Lewis readily acknowledges that on any other NFL team, he would have been fired after going 0-4 in the playoffs and posting a losing record overall in 10 seasons. In Cincinnati, he got an 11th season and another chance to win a playoff game Sunday against San Diego (9-7).

In the last three years, a lot has changed.

“All of the things that have been written all of the time and the shots taken, that’s way in the past,” Lewis said.

Not entirely.

The Bengals still haven’t won a playoff game since the 1990 season, tied for seventh-longest streak of futility in NFL history. They’ve emerged from their years of languishing as a down-and-out franchise by reaching the playoffs three years in a row for the first time in their history.

The turning point came after a 4-12 finish in 2008. Things were so bad that franchise quarterback Carson Palmer demanded a trade, insisting he would retire rather than stay in Cincinnati. Lewis’ contract was up and he wasn’t sure if he’d be returning, either. After several days of discussions with owner Mike Brown, he got a new deal with some new parameters.

Brown changed some of his team’s operating philosophies. He stopped drafting and signing troubled players in hopes he could redeem them. Rather than letting star players leave when they were in line for big contracts, they began keeping them.

“We knew it was going to take a lot of change on everybody’s part,” Lewis said. “I got a chance to start over again here as a new coach.”
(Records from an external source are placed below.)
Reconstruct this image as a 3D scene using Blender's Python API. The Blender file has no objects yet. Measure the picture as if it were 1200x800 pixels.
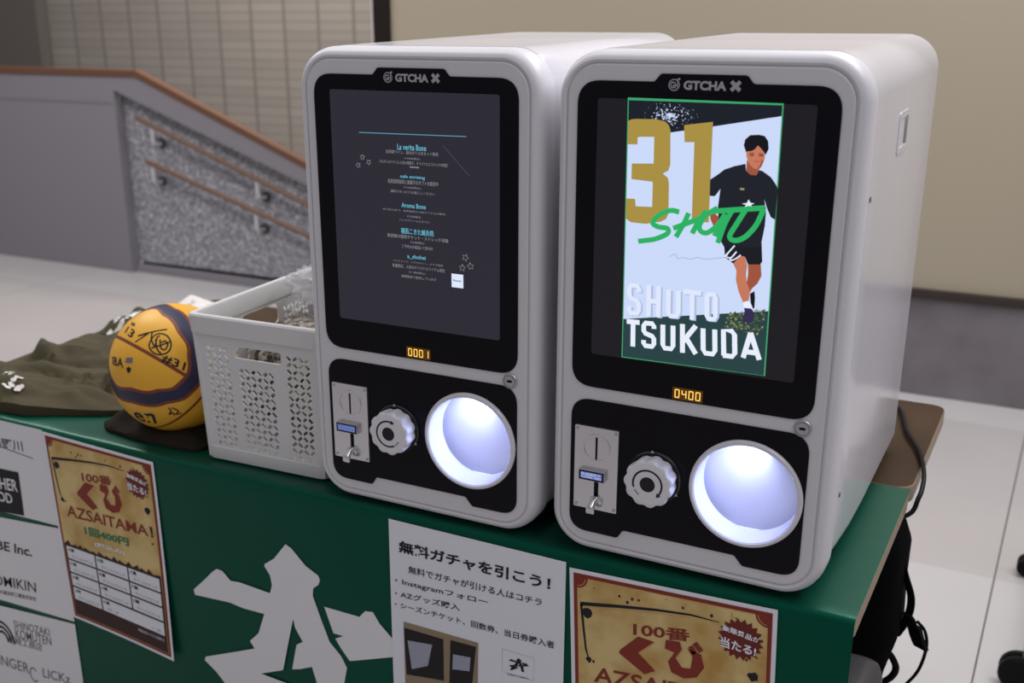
import bpy, bmesh, math, random
from mathutils import Vector, Matrix

# ---------------------------------------------------------------- camera
scene = bpy.context.scene
col = scene.collection
cam_data = bpy.data.cameras.new('camera')
cam = bpy.data.objects.new('camera', cam_data)
col.objects.link(cam)
CAM = Vector((0.4128, -1.3332, 1.4506))
rx = Vector((0.8742278551064854, 0.48537733090073376, -0.011597586110639832))
up = Vector((-0.14595591666026209, 0.2855178493902014, 0.9471939759476181))
fw = Vector((-0.46305780173513617, 0.8263706216506452, -0.32045135032474026))
M = Matrix((rx, up, -fw)).transposed().to_4x4()
M.translation = CAM
cam.matrix_world = M
cam_data.sensor_width = 36.0
cam_data.lens = 1321.2 * 36 / 1200
cam_data.shift_x = 61.14 / 1200
cam_data.shift_y = 41.79 / 1200
cam_data.clip_start = 0.02
cam_data.dof.use_dof = True
cam_data.dof.focus_distance = 1.55
cam_data.dof.aperture_fstop = 5.0
scene.camera = cam

# ---------------------------------------------------------------- light
scene.view_settings.view_transform = 'Standard'
scene.view_settings.look = 'None'
scene.view_settings.exposure = 0.0
scene.view_settings.gamma = 1.0
scene.view_settings.use_curve_mapping = False
world = bpy.data.worlds.new('hall_light')
scene.world = world
world.use_nodes = True
wn = world.node_tree.nodes
wl = world.node_tree.links
bg = wn['Background']
tc = wn.new('ShaderNodeTexCoord')
sep = wn.new('ShaderNodeSeparateXYZ')
ramp = wn.new('ShaderNodeValToRGB')
wl.new(tc.outputs['Generated'], sep.inputs[0])
mr = wn.new('ShaderNodeMapRange')
mr.inputs[1].default_value = -1
mr.inputs[2].default_value = 1
wl.new(sep.outputs['Z'], mr.inputs[0])
wl.new(mr.outputs[0], ramp.inputs[0])
ramp.color_ramp.elements[0].position = 0.35
ramp.color_ramp.elements[0].color = (0.21, 0.205, 0.225, 1)
ramp.color_ramp.elements[1].position = 0.85
ramp.color_ramp.elements[1].color = (0.62, 0.60, 0.64, 1)
wl.new(ramp.outputs[0], bg.inputs['Color'])
bg.inputs['Strength'].default_value = 0.72

def area_light(name, loc, target, sx, sy, power, color):
    d = bpy.data.lights.new(name, 'AREA')
    d.shape = 'RECTANGLE'
    d.size = sx
    d.size_y = sy
    d.energy = power
    d.color = color
    o = bpy.data.objects.new(name, d)
    col.objects.link(o)
    o.location = loc
    o.rotation_euler = (Vector(target) - Vector(loc)).to_track_quat('-Z', 'Y').to_euler()
    return o
area_light('overhead_light', (0.9, 2.0, 3.3), (0.2, 0.7, 0.7), 2.6, 0.6, 92, (0.98, 0.96, 1.0))
area_light('overhead_light', (-3.9, 1.3, 3.3), (-3.7, 1.6, 0.0), 2.4, 0.6, 60, (1.0, 0.96, 0.96))  # unseen lamp added to brighten the left side of the floor
area_light('overhead_light', (-1.6, 0.6, 3.3), (-1.4, 1.2, 0.7), 2.4, 0.6, 30, (1.0, 0.96, 0.96))
area_light('overhead_light', (1.6, -0.6, 3.2), (0.3, 0.3, 0.7), 1.2, 1.2, 14, (0.95, 0.94, 1.0))
area_light('overhead_light', (-3.6, 4.2, 3.3), (-4.0, 5.0, 1.2), 2.0, 0.3, 75, (1.0, 0.92, 0.85))

# ---------------------------------------------------------------- materials
def principled(name, color, rough=0.5, metal=0.0, spec=0.5, emit=None, estr=0.0, coat=0.0, trans=0.0):
    m = bpy.data.materials.new(name)
    m.use_nodes = True
    b = m.node_tree.nodes['Principled BSDF']
    b.inputs['Base Color'].default_value = (*color, 1)
    b.inputs['Roughness'].default_value = rough
    b.inputs['Metallic'].default_value = metal
    b.inputs['Specular IOR Level'].default_value = spec
    b.inputs['Coat Weight'].default_value = coat
    b.inputs['Transmission Weight'].default_value = trans
    if emit:
        b.inputs['Emission Color'].default_value = (*emit, 1)
        b.inputs['Emission Strength'].default_value = estr
    return m

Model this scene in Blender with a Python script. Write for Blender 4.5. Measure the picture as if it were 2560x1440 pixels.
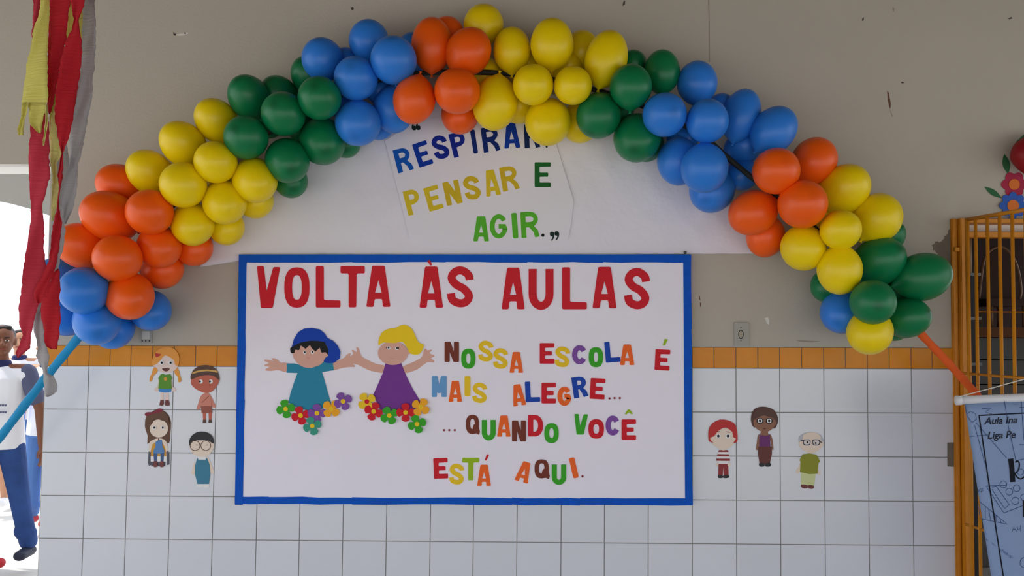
import bpy, bmesh, math, random
from mathutils import Vector, Matrix
from mathutils.geometry import tessellate_polygon
random.seed(7)
for o in list(bpy.data.objects): bpy.data.objects.remove(o)
S = bpy.context.scene; C = S.collection

# ------------------------------------------------------------------ camera, sky, sun, exposure
F = 2217.0; D = 4.06; EYE = 1.60
yaw, pitch, roll = math.radians(1.35), math.radians(2.4), 0.007
fw = Vector((-math.sin(yaw)*math.cos(pitch), math.cos(yaw)*math.cos(pitch), math.sin(pitch)))
rt = fw.cross(Vector((0,0,1))).normalized(); up = rt.cross(fw).normalized()
RT = rt*math.cos(roll) + up*math.sin(roll); UP = up*math.cos(roll) - rt*math.sin(roll)
CP = Vector((0, -D, EYE))
cam = bpy.data.cameras.new('camera'); co = bpy.data.objects.new('camera', cam); C.objects.link(co)
cam.sensor_width = 36; cam.lens = 36*F/2560; cam.clip_start = .05; cam.clip_end = 400
m = Matrix((RT, UP, -fw)).transposed().to_4x4(); m.translation = CP; co.matrix_world = m
S.camera = co
S.view_settings.view_transform = 'Standard'; S.view_settings.look = 'None'
S.view_settings.gamma = 1; S.view_settings.use_curve_mapping = False
S.view_settings.exposure = 0.04
w = bpy.data.worlds.new('sky'); S.world = w; w.use_nodes = True
bg = w.node_tree.nodes['Background']; bg.inputs[0].default_value = (.85, .90, 1.0, 1); bg.inputs[1].default_value = 1.75
sl = bpy.data.lights.new('sun', 'SUN'); sl.energy = 3.2; sl.angle = .03; sl.color = (1, .96, .88)
so = bpy.data.objects.new('sun', sl); C.objects.link(so)
so.rotation_euler = Vector((-.52, .06, .84)).to_track_quat('Z', 'Y').to_euler()

def ray(px, py): return fw + RT*((px-1280)/F) - UP*((py-720)/F)
def P(px, py, Y=0.0):
    d = ray(px, py); return CP + d*((Y+D)/d.y)
def depth(Y): return (Y + D)

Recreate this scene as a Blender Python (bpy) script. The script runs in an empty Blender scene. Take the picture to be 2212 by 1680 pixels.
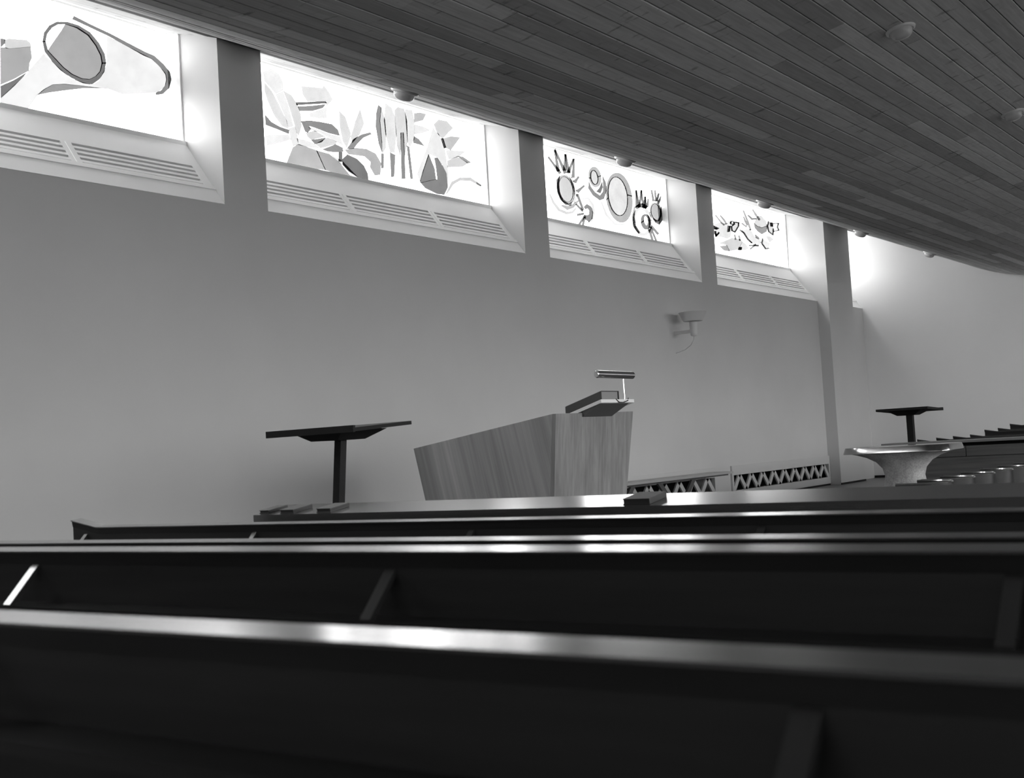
import bpy, math, random
from mathutils import Vector, Matrix
random.seed(7)
SC = bpy.context.scene
COL = SC.collection
EYE = 0.994            # camera height above the chancel floor, metres

# ---------------------------------------------------------------- camera
cam_d = bpy.data.cameras.new('camera'); cam = bpy.data.objects.new('camera', cam_d); COL.objects.link(cam)
cam_d.sensor_fit = 'HORIZONTAL'; cam_d.sensor_width = 36.0; cam_d.lens = 36.0 * 2696.035 / 2212.0
cam_d.clip_start = 0.02; cam_d.clip_end = 100
right = Vector((0.57585188, -0.81543444, -0.05883265))
down = Vector((0.00394211, 0.07473041, -0.99719598))
fwd = Vector((0.81754454, 0.57400526, 0.04624819))
m = Matrix((right, -down, -fwd)).transposed().to_4x4(); m.translation = (0, 0, EYE)
cam.matrix_world = m
cam_d.dof.use_dof = True; cam_d.dof.focus_distance = 14.0; cam_d.dof.aperture_fstop = 6.4
SC.camera = cam
# ---------------------------------------------------------------- world, exposure
w = bpy.data.worlds.new('overcast_sky'); SC.world = w; w.use_nodes = True
SKY, GROUND = 10.2, 2.2  # even overcast sky above the horizon, grey ground below it
_n = w.node_tree; _tc = _n.nodes.new('ShaderNodeTexCoord'); _sp = _n.nodes.new('ShaderNodeSeparateXYZ'); _mr = _n.nodes.new('ShaderNodeMapRange')
_n.links.new(_tc.outputs['Generated'], _sp.inputs[0]); _n.links.new(_sp.outputs[2], _mr.inputs[0])
_mr.inputs[1].default_value = -0.02; _mr.inputs[2].default_value = 0.02; _mr.inputs[3].default_value = GROUND; _mr.inputs[4].default_value = SKY
_n.nodes['Background'].inputs[0].default_value = (1, 1, 1, 1)
_n.links.new(_mr.outputs[0], _n.nodes['Background'].inputs[1])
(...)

The last four drafts have brought a treasure trove of talent — Jermaine Gresham, Carlos Dunlap, Geno Atkins, Andy Dalton, A.J. Green, Dre Kirkpatrick, Kevin Zeitler, Mohamed Sanu, Marvin Jones, Tyler Eifert, Giovani Bernard. They took a gamble on a player with a trouble past by signing linebacker Vontaze Burfict as an undrafted free agent and it paid off.

The Bengals finished in the top 10 in offense and defense for the first time since 1989, and the coaches think the recent continuity is a big part of it.

“Having the players and they hear the same message from the first day I’ve walked in here until last week — I’m preaching the same message all of the time,” defensive coordinator Mike Zimmer said. “I think that’s important to have guys that understand these things. Communication is a big part of football and the way I say things, they’ve heard it now for a few years.”

A win on Sunday would end that long playoff drought and be a huge step in refurbishing their image.

“Now, the next hurdle is winning this game on Sunday,” said Lewis, who is 90-89-1 with the Bengals. “That pushes to another hurdle. And the next hurdle.”

Notes: The Bengals practiced at Paul Brown Stadium in snow Thursday with temperatures in the 20s and wind chills in single digits. They don’t have a covered practice field, but have rented the University of Cincinnati’s covered field from time to time. ... The Bengals got an extension until 4 p.m. Friday to sell out the game and avoid a local television blackout.